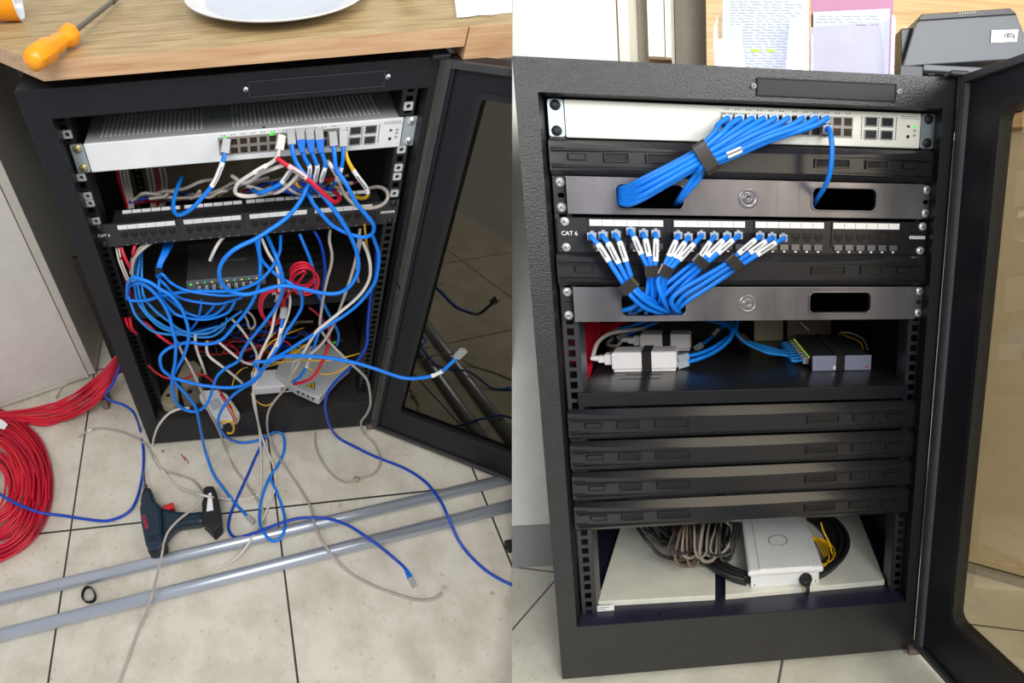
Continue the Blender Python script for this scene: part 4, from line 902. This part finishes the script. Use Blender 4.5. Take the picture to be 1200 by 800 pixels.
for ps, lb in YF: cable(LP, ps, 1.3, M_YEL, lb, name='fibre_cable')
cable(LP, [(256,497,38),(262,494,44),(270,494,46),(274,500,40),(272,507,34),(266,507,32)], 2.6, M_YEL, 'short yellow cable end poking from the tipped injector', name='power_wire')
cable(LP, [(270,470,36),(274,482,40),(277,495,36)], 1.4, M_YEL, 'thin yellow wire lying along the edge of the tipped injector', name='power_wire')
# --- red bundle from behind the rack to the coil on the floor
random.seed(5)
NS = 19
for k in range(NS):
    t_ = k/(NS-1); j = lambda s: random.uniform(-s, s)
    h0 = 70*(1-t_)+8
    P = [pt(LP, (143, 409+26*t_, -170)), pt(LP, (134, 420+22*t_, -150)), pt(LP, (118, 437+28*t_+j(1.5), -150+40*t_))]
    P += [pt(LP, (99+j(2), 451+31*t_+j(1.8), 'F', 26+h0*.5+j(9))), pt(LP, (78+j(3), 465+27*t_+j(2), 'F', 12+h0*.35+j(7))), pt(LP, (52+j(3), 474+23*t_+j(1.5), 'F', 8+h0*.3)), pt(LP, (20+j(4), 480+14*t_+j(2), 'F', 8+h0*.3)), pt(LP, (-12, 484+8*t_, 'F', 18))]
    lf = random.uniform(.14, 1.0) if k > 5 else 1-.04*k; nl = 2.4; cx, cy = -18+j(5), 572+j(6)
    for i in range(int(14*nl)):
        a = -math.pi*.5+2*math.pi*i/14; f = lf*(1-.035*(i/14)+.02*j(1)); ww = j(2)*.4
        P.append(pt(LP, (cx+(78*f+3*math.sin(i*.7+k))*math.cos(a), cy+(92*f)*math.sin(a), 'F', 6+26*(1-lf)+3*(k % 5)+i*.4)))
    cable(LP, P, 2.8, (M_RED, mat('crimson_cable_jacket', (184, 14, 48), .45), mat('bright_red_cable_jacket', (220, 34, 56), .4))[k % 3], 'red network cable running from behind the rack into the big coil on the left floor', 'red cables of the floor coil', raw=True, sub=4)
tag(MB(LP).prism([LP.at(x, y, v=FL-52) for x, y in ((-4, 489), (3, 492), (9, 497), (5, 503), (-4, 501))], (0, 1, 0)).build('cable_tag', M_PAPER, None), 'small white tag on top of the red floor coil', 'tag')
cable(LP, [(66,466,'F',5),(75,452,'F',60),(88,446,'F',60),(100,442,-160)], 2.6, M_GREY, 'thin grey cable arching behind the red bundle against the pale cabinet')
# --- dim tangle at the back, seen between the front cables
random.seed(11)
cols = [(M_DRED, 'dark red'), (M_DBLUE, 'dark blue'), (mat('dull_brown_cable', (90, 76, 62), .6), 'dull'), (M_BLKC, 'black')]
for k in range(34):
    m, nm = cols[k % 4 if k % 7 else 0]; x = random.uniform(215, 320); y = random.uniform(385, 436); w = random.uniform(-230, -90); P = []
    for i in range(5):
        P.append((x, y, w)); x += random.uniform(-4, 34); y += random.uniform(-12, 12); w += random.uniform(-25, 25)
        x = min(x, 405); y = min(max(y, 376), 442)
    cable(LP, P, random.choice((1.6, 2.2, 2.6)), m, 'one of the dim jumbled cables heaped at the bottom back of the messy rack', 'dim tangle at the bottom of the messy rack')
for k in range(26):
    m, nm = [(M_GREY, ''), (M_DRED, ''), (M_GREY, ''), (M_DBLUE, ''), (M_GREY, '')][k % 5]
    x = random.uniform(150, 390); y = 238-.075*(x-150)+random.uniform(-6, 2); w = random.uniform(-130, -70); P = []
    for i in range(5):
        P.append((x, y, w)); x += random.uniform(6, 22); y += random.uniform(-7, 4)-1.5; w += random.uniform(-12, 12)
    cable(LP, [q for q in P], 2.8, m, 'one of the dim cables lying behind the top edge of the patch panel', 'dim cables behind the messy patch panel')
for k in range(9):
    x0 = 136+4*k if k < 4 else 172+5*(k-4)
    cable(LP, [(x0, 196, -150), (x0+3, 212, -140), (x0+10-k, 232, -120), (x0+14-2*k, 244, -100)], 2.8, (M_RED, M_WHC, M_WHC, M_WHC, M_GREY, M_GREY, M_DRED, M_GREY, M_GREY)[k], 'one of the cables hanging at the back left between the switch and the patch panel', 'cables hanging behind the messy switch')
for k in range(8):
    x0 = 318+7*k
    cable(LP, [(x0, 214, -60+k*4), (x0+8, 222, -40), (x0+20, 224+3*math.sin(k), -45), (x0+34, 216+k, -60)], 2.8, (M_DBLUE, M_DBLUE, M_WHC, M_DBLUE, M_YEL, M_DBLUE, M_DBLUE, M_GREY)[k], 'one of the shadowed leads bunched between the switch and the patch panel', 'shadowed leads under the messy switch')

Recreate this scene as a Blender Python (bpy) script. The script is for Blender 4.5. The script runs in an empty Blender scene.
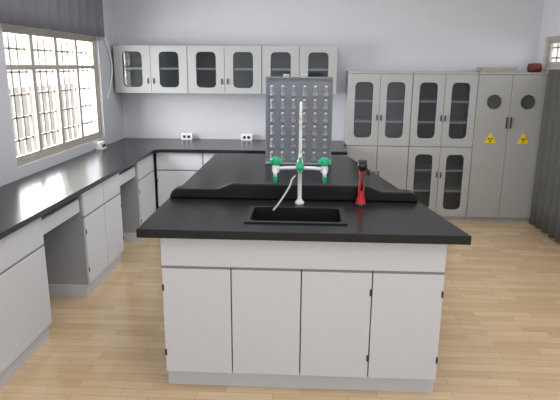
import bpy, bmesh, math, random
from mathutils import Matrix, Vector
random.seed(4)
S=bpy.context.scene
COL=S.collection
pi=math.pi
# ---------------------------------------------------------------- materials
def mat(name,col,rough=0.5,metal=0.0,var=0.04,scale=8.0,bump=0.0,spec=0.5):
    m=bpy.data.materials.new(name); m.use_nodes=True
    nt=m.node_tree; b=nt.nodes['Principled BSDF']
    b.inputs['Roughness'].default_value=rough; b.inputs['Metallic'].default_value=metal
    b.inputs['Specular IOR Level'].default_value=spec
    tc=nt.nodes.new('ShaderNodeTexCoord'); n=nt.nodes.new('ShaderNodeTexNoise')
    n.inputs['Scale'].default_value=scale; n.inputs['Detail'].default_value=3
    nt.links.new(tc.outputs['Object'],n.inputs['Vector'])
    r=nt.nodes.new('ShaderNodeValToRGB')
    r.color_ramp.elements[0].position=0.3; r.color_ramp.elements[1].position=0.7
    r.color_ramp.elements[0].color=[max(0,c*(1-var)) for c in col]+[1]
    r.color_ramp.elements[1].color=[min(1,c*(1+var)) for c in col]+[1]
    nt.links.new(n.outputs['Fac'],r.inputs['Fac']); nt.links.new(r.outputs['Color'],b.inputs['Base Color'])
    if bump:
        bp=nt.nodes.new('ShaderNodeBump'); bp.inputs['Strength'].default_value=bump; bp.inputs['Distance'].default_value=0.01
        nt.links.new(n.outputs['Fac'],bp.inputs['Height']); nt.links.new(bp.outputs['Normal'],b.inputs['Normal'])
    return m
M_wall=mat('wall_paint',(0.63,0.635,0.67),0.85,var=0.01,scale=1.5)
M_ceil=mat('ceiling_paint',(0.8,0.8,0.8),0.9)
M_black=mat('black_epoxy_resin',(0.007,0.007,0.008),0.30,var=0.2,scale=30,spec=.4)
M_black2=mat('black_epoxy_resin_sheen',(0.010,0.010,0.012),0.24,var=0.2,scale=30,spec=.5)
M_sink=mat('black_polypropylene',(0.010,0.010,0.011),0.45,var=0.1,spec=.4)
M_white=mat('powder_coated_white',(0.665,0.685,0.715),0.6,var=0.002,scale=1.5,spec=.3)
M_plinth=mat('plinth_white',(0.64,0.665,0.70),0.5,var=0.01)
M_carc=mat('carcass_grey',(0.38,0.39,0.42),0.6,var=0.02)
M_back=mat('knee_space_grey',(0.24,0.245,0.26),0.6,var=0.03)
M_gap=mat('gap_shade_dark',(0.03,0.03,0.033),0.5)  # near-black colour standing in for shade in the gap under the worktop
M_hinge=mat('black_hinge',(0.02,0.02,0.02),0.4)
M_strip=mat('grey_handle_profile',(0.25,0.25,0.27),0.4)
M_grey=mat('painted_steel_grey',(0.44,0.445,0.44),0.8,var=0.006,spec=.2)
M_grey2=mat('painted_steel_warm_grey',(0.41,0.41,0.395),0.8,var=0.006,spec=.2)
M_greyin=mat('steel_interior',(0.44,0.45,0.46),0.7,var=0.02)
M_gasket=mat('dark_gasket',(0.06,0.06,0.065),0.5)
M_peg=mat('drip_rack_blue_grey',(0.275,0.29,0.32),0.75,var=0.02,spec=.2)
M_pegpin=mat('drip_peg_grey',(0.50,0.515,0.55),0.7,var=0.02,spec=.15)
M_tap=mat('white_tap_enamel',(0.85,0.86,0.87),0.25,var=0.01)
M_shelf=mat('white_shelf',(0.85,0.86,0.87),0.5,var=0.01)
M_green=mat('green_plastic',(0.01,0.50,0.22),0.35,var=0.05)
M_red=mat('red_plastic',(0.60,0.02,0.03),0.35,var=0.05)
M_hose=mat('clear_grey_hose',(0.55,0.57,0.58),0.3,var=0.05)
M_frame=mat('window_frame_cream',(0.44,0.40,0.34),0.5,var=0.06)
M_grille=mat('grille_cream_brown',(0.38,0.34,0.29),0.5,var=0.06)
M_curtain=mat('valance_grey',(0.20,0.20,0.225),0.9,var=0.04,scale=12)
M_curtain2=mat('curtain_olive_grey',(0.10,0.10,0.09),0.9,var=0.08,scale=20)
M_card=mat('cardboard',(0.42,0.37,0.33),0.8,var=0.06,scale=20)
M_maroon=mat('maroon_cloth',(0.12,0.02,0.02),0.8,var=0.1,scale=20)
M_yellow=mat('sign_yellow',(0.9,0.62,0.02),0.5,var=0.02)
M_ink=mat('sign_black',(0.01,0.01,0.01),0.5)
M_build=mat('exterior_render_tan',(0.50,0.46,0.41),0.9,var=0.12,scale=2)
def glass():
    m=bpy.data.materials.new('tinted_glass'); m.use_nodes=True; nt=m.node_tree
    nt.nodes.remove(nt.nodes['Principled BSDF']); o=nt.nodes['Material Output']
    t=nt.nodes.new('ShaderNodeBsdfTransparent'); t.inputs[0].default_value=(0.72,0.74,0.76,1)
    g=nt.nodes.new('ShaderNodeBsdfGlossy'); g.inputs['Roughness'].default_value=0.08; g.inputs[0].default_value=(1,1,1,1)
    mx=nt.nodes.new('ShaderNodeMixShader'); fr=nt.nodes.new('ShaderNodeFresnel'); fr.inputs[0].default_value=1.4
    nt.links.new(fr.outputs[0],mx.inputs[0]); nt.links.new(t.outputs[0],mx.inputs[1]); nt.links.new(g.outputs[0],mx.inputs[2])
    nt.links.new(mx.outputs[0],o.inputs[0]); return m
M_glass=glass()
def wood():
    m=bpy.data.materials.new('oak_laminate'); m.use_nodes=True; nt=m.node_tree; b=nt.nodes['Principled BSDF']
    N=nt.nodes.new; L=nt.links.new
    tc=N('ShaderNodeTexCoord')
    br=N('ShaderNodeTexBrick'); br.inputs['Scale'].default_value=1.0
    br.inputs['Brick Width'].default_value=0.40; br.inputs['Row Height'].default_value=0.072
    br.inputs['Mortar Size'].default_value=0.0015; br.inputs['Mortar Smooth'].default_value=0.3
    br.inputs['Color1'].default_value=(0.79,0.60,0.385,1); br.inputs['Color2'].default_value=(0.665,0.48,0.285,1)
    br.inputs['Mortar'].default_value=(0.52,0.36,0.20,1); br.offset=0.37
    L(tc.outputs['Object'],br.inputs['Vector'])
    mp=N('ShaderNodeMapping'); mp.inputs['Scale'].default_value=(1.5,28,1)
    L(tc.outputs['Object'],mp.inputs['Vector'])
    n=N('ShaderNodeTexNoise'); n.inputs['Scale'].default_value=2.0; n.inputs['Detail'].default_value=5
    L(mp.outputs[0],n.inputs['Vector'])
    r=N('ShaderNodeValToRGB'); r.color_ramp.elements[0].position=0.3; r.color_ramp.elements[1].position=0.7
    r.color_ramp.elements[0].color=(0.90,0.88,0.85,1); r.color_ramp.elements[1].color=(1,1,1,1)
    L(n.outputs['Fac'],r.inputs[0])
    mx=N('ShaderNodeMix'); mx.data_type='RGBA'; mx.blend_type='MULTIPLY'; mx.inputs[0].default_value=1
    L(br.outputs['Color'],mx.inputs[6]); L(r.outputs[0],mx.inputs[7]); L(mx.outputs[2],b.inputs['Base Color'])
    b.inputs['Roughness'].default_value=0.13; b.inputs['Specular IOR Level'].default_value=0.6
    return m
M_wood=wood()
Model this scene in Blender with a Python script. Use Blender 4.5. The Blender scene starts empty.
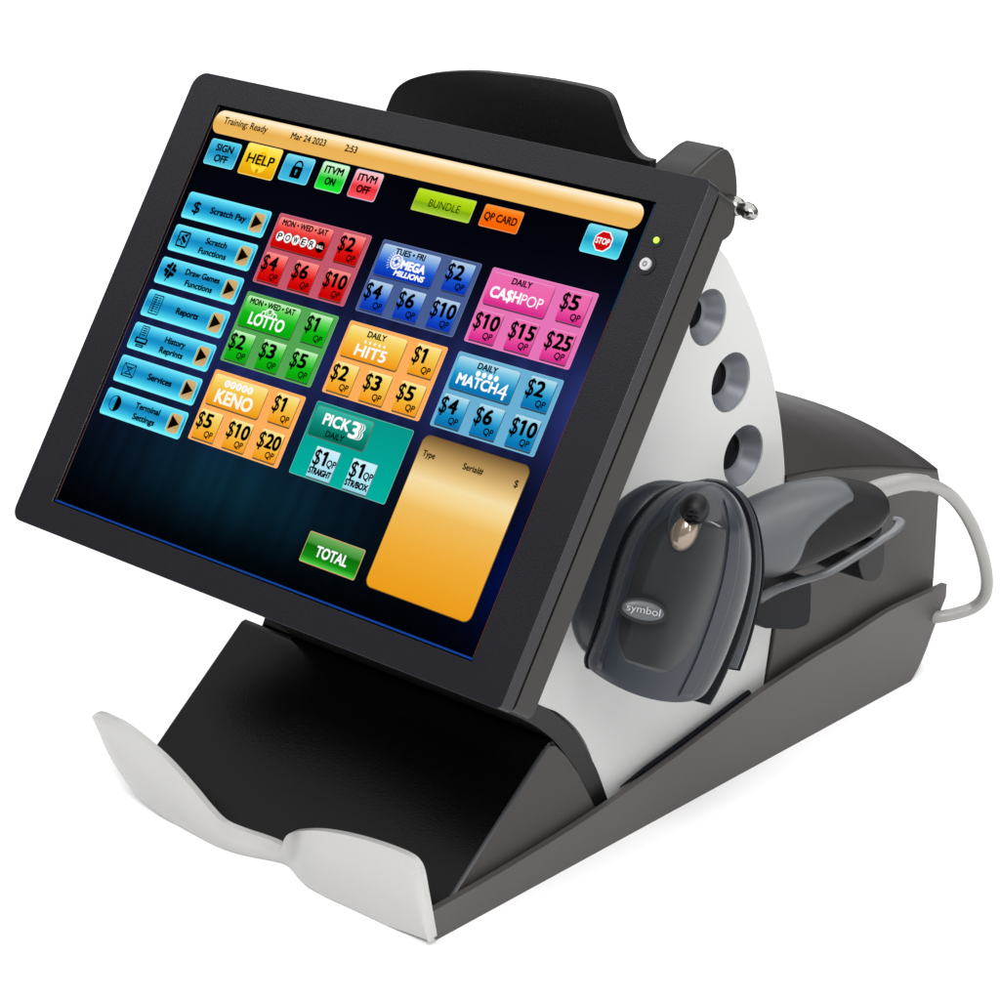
──────
Among the lines of the data above, count those holding "empty" and state only the number.

Response to the task = 2